Absolutely! Most of us end up wasting (or composting) imperfect produce at some point, but why not juice it? Things like spinach that is beginning to wilt, not-so-crisp carrots or bruised apples are no longer appealing to eat raw, but there's nothing wrong with juicing them (unless it's really just rotten!) You can still absorb all that nutrition through juicing.

For a while, as an experiment, I made 8oz. of juice a day. I calculated it to be about $1.75 a drink, or $12.25 a week. With the way I feel from my juice first thing in the morning, it's well worth it for me! If you have the space, consider growing some simple vegetables to supplement your juice as well. Juicing is a great way to manage bumper crops.

Can I use the juice pulp?
Juice pulp is amazing for composting. If you don't compost, consider juicing some vegetables and saving the pulp to add to things like zucchini bread, lasagna, soups or spaghetti sauces. It's a great way to sneak in some extra veggies. Here are some recipe ideas.

Or, if you want your juice to be a little more filling sometimes, you can always add some of the pulp back in. Just keep in mind, adding pulp back in does not offer quite as much benefit for your digestive system, so I wouldn't recommend this all the time.

Can I store juice?
Perhaps one of the only real downsides of juicing is that you should not bother trying to store it. Some juicers, like the Champion and other masticating-style juicers, claim that juice can be stored in the fridge in an air-tight container for up to 24 hours. But to be safe, for the most benefit and retention of nutrients that are effected by oxidation, it's recommended that you drink your juice immediately.
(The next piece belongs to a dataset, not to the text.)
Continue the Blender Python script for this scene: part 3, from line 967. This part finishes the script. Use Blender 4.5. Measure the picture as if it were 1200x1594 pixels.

How much time does it take to juice?
Once you get a little routine, it's a quick process, in my opinion. All of my vegetables are ready to go in the fridge, so from start to finish, juicing only takes me 15 minutes in the morning. I drink my juice while I'm cleaning up and I have it all down to a science. 

Juicing can really be a great way to supplement your diet or jump-start your health if you're in a rut or having trouble incorporating vegetables into your daily routine. Consider the many benefits and maybe give it a try!